Die Unterrichtssprache in den Schulen konnte von dem jeweiligen
Schulträger (s. Bild)
bestimmt werden. Da aber bereits zu diesem Zeitpunkt selbst die gemäßigsten
Forderungen der Nationalitäten auf Anerkennung und Gewährung von
Autonomie hinzielten, wurde das Nationalitätengesetz von den Nationalitäten
(s. Bild) abgelehnt.
Der unüberbrückbare Gegensatz zwischen den Magyaren und den Nationalitäten
war bereits offenkundig, die Idee des einheitlichen ungarischen Nationalstaats
aus der Sicht der Nationalitäten eine Fiktion. Auf der anderen Seite
waren sich die regierende Liberale Partei und die Oppositionsparteien weitgehend
darin einig, daß das Nationalitätengesetz ohne Verletzung der magyarischen
nationalen Interessen nicht erweitert werden könne.

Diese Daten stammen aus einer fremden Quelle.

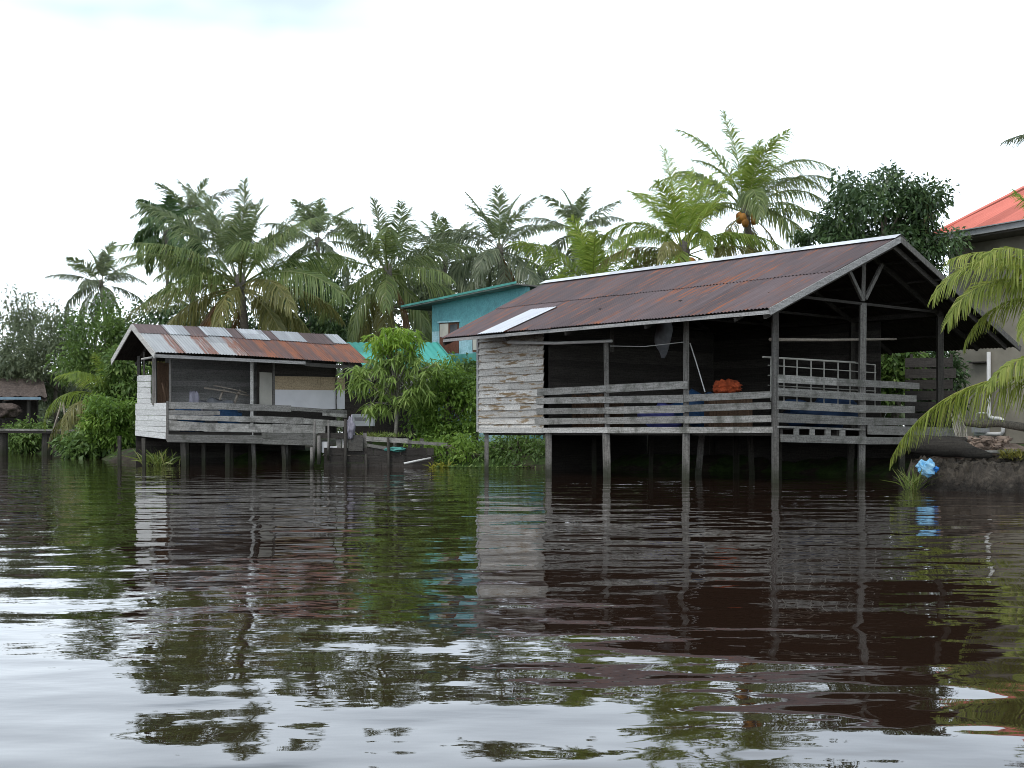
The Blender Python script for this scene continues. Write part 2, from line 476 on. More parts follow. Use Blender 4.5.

Nach dem Tod seiner
Schöpfer wurden dann, beginnend in den 1880er Jahren und stark beschleunigt
ab dem Ende der 1890er Jahre, viele Bestimmungen des Gesetzes nicht mehr durchgeführt
und insbesondere durch die Schulgesetz-gebung (s.
Bild) sogar wieder rückgängig gemacht. Am Ende des 19. Jahrhunderts
steigerte sich der magyarische Nationalismus und nahm chauvinistische Züge
an, was von weiten Teilen der ungarischen Öffentlichkeit geteilt und
unterstützt wurde. Zugleich wurde die Nationalitätenfrage als ein
politisches Instrument auch gegen soziale und demokratische Reformen eingesetzt.
Die Argumentation war simpel: Jedes soziale und demokratische Zugeständnis, z.B. eine Änderung des Wahlgesetzes (s. Bild 1, Bild 2), hätte ja auch den Nationalitäten zugute kommen müssen und hätte dadurch die magyarische Suprematie gefährdet. Seinen politischen Ausdruck fand der magyarische Nationalismus in der Magyarisierungspolitik. Es war zwar keine systematische Politik und auch die tatsächlichen Ergebnisse können eher ambivalent bewertet werden, gleichwohl führte sie zu einem tiefen Bruch mit den Nationalitäten. Die Magyarisierungsversuche spielten sich vor allem in den Bereichen Politik und Kultur ab. Das Wahlrecht mit seinem hohen Wahlzensus und der Wahlkreiseinteilung, sowie die verschiedenen Formen von Korruption und Einschüchterungsmaßnahmen benachteiligten die Nationalitäten stärker als die magyarische Bevölkerung. Häufig wurde gegen Politiker und Parteien der Nationalitäten gerichtlich vorgegangen unter dem Vorwand, daß ihre Tätigkeit gegen die Idee des einheitlichen Nationalstaats verstoßen habe. Insgesamt hatten diese Maßnahmen zur Folge, daß die Nationalitäten im ungarischen Parlament (s. Bild) weit unterrepräsentiert waren.